A week ago I lost my FIL. He was elderly but it was unexpected.
I don’t know where to start really….
I have a mix of feelings, some I am struggling to process. My DH and I were close to him. It’s hard to put into words but I don’t feel like my immediate family care much about what we are going through. I feel let down and like we don’t matter. I am also very aware that grief can make you feel a million different emotions so maybe I am just lashing out at the wrong people. I don’t know but what I do know is that something feels wrong.
My DM is elderly and is a difficult person. We have grown apart as I have gotten older and she has some narc traits. When I called her the night he passed with the sad news, she said she was sorry, but then turned the conversation around to herself and how she fears her own demise. I ended the call short.

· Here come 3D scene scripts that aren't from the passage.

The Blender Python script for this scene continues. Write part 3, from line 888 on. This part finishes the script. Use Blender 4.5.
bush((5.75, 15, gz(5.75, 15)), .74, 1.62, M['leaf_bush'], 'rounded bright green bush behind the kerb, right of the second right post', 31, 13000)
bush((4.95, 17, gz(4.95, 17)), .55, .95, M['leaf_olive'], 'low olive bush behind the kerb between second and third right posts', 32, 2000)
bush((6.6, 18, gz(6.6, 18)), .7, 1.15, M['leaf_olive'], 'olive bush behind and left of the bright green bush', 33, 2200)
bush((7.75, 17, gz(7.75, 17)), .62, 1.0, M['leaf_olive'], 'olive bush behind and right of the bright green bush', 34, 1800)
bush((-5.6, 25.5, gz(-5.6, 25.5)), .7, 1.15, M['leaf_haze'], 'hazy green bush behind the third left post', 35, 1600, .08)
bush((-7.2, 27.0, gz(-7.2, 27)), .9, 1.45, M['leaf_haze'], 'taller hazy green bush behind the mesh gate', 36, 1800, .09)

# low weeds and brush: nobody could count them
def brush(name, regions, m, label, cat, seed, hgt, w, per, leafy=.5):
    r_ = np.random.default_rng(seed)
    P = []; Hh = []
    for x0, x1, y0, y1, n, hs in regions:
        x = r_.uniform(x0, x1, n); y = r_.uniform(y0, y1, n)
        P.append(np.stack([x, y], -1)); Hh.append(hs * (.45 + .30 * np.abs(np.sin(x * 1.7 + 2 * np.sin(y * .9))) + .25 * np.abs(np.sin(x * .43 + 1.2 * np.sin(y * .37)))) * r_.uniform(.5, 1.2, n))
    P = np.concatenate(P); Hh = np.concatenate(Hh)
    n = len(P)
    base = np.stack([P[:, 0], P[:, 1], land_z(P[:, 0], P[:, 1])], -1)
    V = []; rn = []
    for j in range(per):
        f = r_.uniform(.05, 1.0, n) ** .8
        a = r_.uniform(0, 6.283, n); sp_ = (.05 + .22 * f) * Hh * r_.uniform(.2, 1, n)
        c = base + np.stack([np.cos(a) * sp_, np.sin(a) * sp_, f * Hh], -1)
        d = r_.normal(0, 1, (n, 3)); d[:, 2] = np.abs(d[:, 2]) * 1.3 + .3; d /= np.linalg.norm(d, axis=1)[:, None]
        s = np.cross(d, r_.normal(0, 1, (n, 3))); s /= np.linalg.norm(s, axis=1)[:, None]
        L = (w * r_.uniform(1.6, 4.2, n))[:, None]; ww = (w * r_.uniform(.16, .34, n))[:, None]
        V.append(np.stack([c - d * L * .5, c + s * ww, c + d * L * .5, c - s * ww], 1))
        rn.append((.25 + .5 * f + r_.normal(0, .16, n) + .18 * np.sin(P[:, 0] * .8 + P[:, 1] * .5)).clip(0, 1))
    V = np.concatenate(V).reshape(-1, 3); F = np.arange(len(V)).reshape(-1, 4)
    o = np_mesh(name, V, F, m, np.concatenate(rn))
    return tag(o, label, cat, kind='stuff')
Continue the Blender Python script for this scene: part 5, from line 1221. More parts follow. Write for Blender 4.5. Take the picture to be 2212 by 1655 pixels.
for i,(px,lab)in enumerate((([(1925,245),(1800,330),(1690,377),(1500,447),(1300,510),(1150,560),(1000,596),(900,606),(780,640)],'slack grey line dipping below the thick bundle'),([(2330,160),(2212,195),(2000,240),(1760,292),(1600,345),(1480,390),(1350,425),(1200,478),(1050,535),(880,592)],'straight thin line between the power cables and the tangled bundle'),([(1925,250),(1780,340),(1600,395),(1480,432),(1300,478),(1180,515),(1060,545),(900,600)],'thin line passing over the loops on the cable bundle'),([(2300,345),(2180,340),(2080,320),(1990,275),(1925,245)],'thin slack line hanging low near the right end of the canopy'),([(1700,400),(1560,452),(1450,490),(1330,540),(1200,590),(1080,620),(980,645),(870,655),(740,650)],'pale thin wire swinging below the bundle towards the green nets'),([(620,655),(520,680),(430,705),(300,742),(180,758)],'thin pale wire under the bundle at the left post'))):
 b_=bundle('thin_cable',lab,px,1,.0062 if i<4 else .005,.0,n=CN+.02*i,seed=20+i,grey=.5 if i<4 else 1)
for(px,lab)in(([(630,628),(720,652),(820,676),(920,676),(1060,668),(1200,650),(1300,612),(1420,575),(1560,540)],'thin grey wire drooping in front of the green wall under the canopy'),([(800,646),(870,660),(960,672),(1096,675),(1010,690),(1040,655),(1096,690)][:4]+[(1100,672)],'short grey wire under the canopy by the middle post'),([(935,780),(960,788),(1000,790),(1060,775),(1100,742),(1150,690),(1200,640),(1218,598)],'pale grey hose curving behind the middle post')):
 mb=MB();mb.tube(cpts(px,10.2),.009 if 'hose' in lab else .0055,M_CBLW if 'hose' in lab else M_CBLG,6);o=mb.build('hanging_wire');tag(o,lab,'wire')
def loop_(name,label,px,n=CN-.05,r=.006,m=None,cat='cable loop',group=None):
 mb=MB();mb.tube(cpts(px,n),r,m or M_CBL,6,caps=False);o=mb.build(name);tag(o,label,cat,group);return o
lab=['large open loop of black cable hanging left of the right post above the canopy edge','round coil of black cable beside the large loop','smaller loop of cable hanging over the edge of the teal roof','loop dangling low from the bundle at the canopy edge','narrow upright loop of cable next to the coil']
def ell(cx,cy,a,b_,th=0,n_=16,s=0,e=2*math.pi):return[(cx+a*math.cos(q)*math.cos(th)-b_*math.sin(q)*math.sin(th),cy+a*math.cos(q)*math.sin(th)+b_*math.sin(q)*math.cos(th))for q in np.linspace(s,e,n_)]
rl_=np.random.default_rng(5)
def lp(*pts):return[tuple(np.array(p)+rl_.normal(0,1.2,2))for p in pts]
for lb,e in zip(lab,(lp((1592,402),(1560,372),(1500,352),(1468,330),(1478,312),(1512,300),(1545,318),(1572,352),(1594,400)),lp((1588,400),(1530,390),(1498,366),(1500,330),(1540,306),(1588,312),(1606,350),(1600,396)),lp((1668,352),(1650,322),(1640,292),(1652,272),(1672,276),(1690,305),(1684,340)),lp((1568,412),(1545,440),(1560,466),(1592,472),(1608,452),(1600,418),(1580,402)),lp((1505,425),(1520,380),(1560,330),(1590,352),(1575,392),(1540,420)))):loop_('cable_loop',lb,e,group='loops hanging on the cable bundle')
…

She messaged me a few times after asking how we were and told me to look after myself as the worst was still to come. Wait until you have to go to his house to empty it, she told me.
Then she went to stay at a relatives house for a week. I haven’t had any calls or messages since just asking how we are all doing.
Then there is my DB who stopped speaking to me a few months ago because I hadn’t responded to his message. Basically, he would only use a certain message system to contact me and my DM but I had a new phone and hadn’t downloaded the app (I forgot). He has my number to text or call but didn’t!! It wasn’t an emergency but he got angry at me and finally text me to tell me off and to say that I should only contact through our DM in future and that I had crossed a line and this was the price I would pay. I didn’t get a birthday card or text the week after to seal my fate.
Stupid me thought that, at a time like this, he would reach out, message me or send a card. My DH has been a BIL for 23 years. But I he hasn’t reached out and I am finding this very difficult to process.
The same goes for my DF. He never contacts me unless he needs a favour. I try and contact him and visit. I have always been there when he needs me. I called him to let him know the news and I haven’t heard from him in nearly 2 weeks.
I really don’t want this to sound like I am an attention seeker. I don’t want people flocking around, falling over themselves. We have had support from others and I have had it from friends who have listened. I just thought that the only 3 family members I have would be there. I feel like my grief doesn’t matter to them. That I must appear fine and without grief. Just a text to ask “how are you all”. I feel not worthy. Also embarrassed that my family haven’t shown up for my DH.